Monday, June 11, 2007

NCAA prez concerned about dwindling female coaches

NCAA president Myles Brand went to the Women's College World Series for the first time this year where he was able to observe firsthand the continuing decrease in women's head coaches. It's happening in all women's sports and was quite evident at this year's tournament where half of the head coaches of the eight teams were men--plus Ralph Weekly of Tennessee who is a co-head coach with his wife, Karen. Ten years ago there was only one: Arizona's Mike Candrea.

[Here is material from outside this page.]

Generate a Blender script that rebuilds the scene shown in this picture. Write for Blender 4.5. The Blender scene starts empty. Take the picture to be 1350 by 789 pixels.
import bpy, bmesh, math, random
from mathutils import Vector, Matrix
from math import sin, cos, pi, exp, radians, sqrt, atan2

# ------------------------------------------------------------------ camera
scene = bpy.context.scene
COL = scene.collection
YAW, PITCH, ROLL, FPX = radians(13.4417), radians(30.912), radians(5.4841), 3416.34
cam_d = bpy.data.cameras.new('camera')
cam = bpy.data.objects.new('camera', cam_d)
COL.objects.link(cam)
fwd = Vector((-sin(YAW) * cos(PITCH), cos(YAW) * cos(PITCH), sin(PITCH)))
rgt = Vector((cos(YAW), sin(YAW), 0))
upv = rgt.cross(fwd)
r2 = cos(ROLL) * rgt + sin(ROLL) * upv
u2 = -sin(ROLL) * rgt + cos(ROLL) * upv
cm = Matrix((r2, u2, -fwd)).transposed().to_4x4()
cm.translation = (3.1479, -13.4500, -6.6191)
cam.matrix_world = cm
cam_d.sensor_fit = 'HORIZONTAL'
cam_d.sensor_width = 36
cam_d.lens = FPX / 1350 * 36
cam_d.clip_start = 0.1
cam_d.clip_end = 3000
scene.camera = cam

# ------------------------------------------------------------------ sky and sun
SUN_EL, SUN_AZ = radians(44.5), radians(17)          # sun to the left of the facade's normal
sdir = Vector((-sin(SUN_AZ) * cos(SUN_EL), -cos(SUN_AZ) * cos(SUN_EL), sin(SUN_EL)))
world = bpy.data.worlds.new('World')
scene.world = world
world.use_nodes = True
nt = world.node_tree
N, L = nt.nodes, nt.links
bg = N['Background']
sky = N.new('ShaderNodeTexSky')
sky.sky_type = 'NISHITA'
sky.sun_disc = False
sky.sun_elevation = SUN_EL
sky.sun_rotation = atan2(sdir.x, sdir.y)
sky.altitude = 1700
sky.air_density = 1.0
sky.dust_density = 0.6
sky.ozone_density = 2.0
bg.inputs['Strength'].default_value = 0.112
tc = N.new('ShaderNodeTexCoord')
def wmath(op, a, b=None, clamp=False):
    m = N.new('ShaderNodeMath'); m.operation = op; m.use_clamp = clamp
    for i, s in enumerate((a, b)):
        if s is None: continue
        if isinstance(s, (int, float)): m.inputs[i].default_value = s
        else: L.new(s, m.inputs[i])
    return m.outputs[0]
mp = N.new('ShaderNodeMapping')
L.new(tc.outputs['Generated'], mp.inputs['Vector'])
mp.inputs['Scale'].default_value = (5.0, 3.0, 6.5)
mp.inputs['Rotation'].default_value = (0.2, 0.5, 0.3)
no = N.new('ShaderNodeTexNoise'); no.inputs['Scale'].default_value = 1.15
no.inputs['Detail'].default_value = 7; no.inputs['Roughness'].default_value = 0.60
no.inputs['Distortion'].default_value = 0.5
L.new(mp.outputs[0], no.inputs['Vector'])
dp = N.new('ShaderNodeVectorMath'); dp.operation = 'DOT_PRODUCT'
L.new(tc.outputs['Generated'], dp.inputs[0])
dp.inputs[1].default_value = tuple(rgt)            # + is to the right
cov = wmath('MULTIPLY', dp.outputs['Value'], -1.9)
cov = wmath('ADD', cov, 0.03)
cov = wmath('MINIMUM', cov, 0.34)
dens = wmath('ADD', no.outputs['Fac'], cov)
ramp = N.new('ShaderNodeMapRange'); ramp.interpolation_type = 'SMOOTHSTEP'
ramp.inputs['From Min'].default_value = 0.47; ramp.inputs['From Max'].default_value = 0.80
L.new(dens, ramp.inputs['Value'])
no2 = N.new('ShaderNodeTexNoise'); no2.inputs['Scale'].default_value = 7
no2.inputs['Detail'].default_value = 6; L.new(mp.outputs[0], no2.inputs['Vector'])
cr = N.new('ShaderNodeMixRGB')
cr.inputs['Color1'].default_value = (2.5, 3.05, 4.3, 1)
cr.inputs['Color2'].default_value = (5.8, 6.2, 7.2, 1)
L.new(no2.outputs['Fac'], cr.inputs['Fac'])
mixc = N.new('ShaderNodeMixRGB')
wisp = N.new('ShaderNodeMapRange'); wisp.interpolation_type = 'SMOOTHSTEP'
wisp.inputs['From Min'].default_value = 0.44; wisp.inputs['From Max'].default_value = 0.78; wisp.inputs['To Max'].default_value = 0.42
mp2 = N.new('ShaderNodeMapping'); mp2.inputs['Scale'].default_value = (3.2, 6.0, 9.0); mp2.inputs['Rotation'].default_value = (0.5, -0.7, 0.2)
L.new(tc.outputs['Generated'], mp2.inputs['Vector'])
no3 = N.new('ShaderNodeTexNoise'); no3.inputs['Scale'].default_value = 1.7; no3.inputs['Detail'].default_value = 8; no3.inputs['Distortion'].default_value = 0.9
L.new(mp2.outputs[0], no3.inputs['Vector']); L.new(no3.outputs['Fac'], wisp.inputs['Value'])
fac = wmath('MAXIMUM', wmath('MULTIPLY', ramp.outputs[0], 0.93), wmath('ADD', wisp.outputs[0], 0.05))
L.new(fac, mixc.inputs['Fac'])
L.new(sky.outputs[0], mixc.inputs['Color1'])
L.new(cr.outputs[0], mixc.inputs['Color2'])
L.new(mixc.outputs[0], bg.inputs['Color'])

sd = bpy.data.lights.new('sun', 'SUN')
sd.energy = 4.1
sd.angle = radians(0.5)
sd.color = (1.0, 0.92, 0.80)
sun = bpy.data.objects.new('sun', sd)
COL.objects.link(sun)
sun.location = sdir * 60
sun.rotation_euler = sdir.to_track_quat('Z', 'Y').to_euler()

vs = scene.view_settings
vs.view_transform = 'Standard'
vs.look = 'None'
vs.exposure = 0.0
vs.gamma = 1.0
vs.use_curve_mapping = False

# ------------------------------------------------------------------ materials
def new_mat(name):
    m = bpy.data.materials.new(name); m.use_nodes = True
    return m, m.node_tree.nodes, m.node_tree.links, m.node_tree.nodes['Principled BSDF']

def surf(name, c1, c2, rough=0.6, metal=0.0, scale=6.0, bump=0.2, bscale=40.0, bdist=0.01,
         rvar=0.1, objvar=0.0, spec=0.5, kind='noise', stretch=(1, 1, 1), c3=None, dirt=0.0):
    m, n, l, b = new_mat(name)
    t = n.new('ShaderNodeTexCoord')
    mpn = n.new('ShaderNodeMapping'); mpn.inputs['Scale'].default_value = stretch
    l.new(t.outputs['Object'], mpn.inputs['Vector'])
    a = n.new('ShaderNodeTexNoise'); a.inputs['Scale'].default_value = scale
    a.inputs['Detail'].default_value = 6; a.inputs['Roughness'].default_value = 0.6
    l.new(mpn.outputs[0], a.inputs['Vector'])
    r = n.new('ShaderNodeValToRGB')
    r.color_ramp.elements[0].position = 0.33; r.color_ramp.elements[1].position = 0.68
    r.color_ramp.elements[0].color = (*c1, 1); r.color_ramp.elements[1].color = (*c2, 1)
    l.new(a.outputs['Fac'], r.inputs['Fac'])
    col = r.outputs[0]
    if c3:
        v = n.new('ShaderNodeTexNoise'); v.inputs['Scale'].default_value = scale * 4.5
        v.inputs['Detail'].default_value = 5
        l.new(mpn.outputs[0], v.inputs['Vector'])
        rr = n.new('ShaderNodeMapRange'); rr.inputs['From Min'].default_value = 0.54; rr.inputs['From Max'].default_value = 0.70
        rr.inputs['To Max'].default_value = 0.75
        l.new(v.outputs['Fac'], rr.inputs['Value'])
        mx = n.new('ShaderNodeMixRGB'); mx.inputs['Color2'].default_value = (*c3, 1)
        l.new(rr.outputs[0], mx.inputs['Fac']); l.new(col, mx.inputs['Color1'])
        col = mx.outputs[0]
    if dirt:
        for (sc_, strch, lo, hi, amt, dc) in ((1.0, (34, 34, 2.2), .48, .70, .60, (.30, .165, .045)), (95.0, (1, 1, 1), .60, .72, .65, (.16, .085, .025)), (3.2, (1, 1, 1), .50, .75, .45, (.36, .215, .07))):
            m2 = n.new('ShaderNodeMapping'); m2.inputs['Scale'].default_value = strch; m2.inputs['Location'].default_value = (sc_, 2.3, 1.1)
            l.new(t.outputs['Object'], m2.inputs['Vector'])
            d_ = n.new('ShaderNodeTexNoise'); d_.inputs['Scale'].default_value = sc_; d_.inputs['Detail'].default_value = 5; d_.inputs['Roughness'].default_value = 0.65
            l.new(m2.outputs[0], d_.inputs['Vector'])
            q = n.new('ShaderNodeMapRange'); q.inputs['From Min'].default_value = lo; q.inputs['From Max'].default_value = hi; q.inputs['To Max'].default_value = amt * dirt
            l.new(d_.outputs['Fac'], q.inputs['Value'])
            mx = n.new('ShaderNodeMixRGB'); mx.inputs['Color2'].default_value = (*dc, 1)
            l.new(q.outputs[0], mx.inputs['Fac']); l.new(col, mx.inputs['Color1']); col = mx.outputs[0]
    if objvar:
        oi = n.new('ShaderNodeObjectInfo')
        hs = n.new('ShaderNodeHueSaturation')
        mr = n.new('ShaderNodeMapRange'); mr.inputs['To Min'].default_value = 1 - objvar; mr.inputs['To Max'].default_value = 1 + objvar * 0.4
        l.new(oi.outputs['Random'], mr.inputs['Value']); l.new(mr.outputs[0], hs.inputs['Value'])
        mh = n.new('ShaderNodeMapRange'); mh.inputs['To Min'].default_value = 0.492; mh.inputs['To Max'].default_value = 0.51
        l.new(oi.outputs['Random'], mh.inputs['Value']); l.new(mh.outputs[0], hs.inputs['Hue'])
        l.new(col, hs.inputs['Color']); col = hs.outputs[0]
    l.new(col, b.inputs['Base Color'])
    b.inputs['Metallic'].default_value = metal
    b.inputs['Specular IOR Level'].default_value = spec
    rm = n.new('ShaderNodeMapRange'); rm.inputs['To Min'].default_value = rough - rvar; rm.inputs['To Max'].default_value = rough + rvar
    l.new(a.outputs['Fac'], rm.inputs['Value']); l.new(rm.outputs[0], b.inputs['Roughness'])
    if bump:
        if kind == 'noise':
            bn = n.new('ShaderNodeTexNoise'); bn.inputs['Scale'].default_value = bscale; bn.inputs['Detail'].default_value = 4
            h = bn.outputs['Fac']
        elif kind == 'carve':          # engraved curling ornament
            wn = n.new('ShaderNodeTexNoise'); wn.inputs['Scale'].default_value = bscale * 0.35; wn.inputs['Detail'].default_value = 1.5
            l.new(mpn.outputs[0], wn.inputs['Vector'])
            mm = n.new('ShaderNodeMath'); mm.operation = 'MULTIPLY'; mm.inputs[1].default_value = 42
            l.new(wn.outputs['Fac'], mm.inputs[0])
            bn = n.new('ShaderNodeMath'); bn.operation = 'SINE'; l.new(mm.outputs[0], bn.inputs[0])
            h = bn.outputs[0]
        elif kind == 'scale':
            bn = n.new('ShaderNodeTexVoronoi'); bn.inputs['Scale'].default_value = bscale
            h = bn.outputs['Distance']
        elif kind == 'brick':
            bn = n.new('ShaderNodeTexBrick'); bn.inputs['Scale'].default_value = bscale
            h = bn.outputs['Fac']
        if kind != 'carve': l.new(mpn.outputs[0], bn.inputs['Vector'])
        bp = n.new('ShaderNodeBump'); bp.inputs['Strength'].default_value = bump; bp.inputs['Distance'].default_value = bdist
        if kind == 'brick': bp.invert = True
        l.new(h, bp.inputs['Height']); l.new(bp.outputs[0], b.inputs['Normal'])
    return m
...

Brand expressed concern over the attrition rate of female coaches; that many women begin as assistant coaches but do not stick around long enough to get promoted. Brand said the NCAA will be developing programs to help with the issue of retention of assistant coaches in the hopes of getting more female head coach role models. No specifics on what such programs would entail or who they will be targeting.
It seems to me that an effective program would have to address everyone who is in charge of assistant coaches rather than the young women themselves who probably quit because of the sexism, homophobia, and racism in intercollegiate programs. It's not surprising to see fewer female head coaches in softball as the game becomes more popular. Softball has always had the "lesbian stigma" attached to it. Hiring male coaches makes it look a little more hetero. And male head coaches hire male assistants often--except for the pitching coach who is usually female because she has actual experience playing the game. I didn't do a thorough study of the tournament teams but I did note that Arizona's Mike Candrea has as his second-in-command a man who will actually take over head coaching duties when Candrea takes next year off to coach the national team. Baylor's head coach, Glenn Moore also has a male associate head coach who had to take over when Moore got booted for "arguing a call" in Baylor's loss to Northwestern. Women though are helping each other out. Northwestern's staff is all-female as is Texas A&M's.
The Drohans of Northwestern. Assistant coach Caryl (l) and head coach Kate (r).